C. Conclusions du comité
C. Conclusions du comité
- 40. Le comité observe que la disposition législative incriminée par les plaignants porte sur l'interdiction faite à un marin grec de recourir devant une autorité étrangère pour obtenir la résolution d'un conflit résultant de son contrat de travail. L'article 238 dispose en effet: "Le membre de l'équipage d'un navire en service ou licencié qui a recours à une institution ou autorité étrangère pour revendiquer ses droits prétendus ou pour obtenir la résolution d'un différend qui résulterait de son contrat de travail sur le navire, malgré le fait qu'il est protégé juridiquement par les lois grecques et malgré le fait qu'il peut avoir recours à une autorité consulaire grecque, est sanctionné par un emprisonnement jusqu'à trois mois. Constituent des cas aggravants: premièrement, le fait que cette personne soit le capitaine ou un officier du navire; deuxièmement, le fait qu'un tel recours provoque le retard du départ d'un navire prêt à appareiller. Les dispositions précédentes ne s'appliquent pas dans les cas où le ministre de la Marine, des Communications et des Transports a donné son autorisation de recourir devant des autorités ou institutions étrangères en évaluant les conditions de l'application du premier paragraphe." Selon les plaignants, cette disposition violerait l'article 5 de la convention no 87 en ce qu'elle empêcherait les marins grecs et leurs syndicats d'entrer en contact avec les organisations syndicales internationales auxquelles leurs syndicats appartiennent. En revanche, le gouvernement estime que cette disposition n'a aucune relation avec la convention no 87 et il explique qu'elle ne vise qu'à interdire aux marins grecs de recourir devant des autorités étrangères étant donné qu'ils disposent d'un droit de recours et d'un droit d'appel devant les autorités grecques en matière de litige découlant de leur contrat de travail.

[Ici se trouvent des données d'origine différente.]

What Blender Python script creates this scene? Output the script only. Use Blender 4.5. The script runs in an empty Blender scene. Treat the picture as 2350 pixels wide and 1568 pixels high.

- 41. Les plaignants n'ont pas fait état, au moment de la formulation de leur plainte, d'exemples concrets démontrant que cette disposition est utilisée pour empêcher les syndicats de marins grecs d'entrer en contact avec les organisations syndicales internationales auxquelles ils appartiennent ou d'obtenir leur solidarité et n'ont pas, depuis, fourni d'autres informations alors qu'aux termes de la procédure ils ont été invités à le faire. Le gouvernement, en revanche, a indiqué par des exemples concrets que cette disposition vise à ne pas permettre aux marins grecs en litige avec leur employeur au sujet de l'application de leur contrat de travail de porter l'affaire devant une juridiction étrangère, dès lors qu'ils disposent à cet effet d'un droit de recours et d'appel devant les autorités grecques. Dans ces conditions, le comité estime que la disposition incriminée ne porte pas atteinte à la liberté syndicale.
Recommandation du comité
Recommandation du comité
- 42. Dans ces conditions, le comité recommande au Conseil d'administration de décider qu'en l'état actuel des éléments d'information disponibles, ce cas n'appelle pas un examen plus approfondi.